You are not legally required to disclose your FR-44 filing obligation to the car owner before borrowing their vehicle, but the failure to disclose creates financial and legal exposure for both parties. If you cause an accident and the car owner's insurer discovers you were driving on a suspended license due to lapsed FR-44, the carrier may deny permissive-use coverage entirely. The car owner's policy would not respond, leaving the owner personally liable for third-party claims and vehicle damage. The owner's premiums would increase, their policy could be non-renewed, and they could face penalties for allowing an unlicensed driver to operate their vehicle.

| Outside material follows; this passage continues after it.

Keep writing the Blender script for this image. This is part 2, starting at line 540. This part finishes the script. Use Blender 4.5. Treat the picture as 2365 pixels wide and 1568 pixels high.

From a practical standpoint, most car owners assume that anyone borrowing their vehicle carries a valid license and is legally permitted to drive. They do not verify DHSMV license status before handing over the keys. But Florida law treats knowledge and constructive knowledge the same way — if the owner should have known you were unlicensed, they share liability. This is why explicitly maintaining your own non-owner FR-44 policy protects the car owner as much as it protects you. The filing keeps your license active, and the liability coverage provides a secondary layer if their policy limits are insufficient.
If you plan to borrow a vehicle regularly — particularly from a family member or close friend — disclosing your FR-44 requirement and showing proof of an active non-owner policy is the responsible approach. It eliminates the risk that a future accident triggers coverage disputes, penalties, or relationship damage that could have been avoided with transparency and proper coverage.